In the spirit of their relentless approach to releasing music, it is no surprise the band genre jumps. Sort of like a cross of Ween, Phish, early Metallica, and some newer indie stuff like Ty Segall. I had about 18 hours of the bands music on my hard drive and listened to whatever I had on random shuffle for 5 hours to get an idea of their music. Until then, I never really spent any time listing to this band. After all that time, I didn't really feel like I was any closer to getting their songs. Style wise they kind of broke down to whiney detached vocals with guitars sounding like video game music. Sometimes those vocals would be electronically processed hence the Ween comparison. Sometimes a thrash metal song would appear, hence the Metallica comparison. Then I looked at setlist to see what was their most played song of their career, which was "Cellophane." This was played in the middle of the show and the kids got excited after being lulled by some insufferable jam band stuff. The person in the pit with the red wizard hat disappeared around this time.

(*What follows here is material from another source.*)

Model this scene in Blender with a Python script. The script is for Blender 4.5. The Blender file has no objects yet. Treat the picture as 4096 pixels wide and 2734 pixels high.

To say this was a gen Z crowd and all that that implies is an understatement. Yet, you could see the influence of the older generations of their influences. This is a party band now and the kids today will bop to whatever these guys dish out, even thrash metal. I have no idea what inspires the guy next to me to yell out "King Gizzard. And. HIS Lizard Wizard" in a false British accent throughout the show any more than I know why 500 kids were suddenly fake rowing in the pit. It's all lost on me. There was some dance rock band in Brooklyn 10-15 years ago that had this kind of thing going on a bigger scale to smaller audiences. Trying to remember the name is driving me nuts. Late aughts band maybe early '10's and I think the name was long. (ED NOTE: later identified a couple weeks after publishing as Dan Deacon)
The 3 hour show went like this. The first hour was annoying jam band stuff and the crowd reflected that. About 30 minutes in I thought to myself "I hate this band!" The song was "Mr. Beat" which I had heard earlier in the day from the random batch of songs. But I was there and I had to see it through. After the sun set (10pm curfew so they went on at 7pm), the band kicked into a few of their thrash metal songs which made me like them a little bit. "Self Immolate" was pretty good and so was "Organ Farmer" though now that one sounds a little more like Ministry.
The rest of the show was about what you'd expect from listening to the band 5 hours on random shuffle. It sounds a bit like video game music with that kind of imagery. The subject matter is along the lines of comic book fantasy. The name of the game here is devolution and time. This stuff had a serious root--science fiction and even Rush took themselves seriously. This is filtered through media that got dumber and dumber for a target audience younger and younger. Sort of like if you merged a Sid & Marty Kroft TV show with a modern video game. Now there is no attempt at a functional maturity, just aesthetic. Sure, the work aesthetic is adult and so is the veteran band coming up on 15 years. Still, it seems stunted in some way even if it tried to break out busting genres. The only thing "weird" (bands description) to me is a sense of blanket conformity and safety at the mass appeal level. They want to be policed if someone gets out of line, but I don't think security would have gotten through that crowd even if someone had the kind of problem the band warned about on screen before the show.
The opening Brooklyn band Geese seemed a bit of a slop fest. The studio recordings sound more evolved. They were a high school band 8 years in that grew up to put out internationally distributed albums, but live they lacked something on a stadium stage that might not have been their fault. I got the vibe that the band leader didn't really want to be there. KG&TLW have got that part down--they have a lineup, visuals and a crowd that loves them. Geese still came off like 12 year olds on that big stage despite being almost a decade in and established recording artists.
DJ Crenshaw played some records on stage as people were coming in shortly after 5:30. Background to the nth degree, I'm surprised he warranted a credit on the bill. I guess that's how you get paid.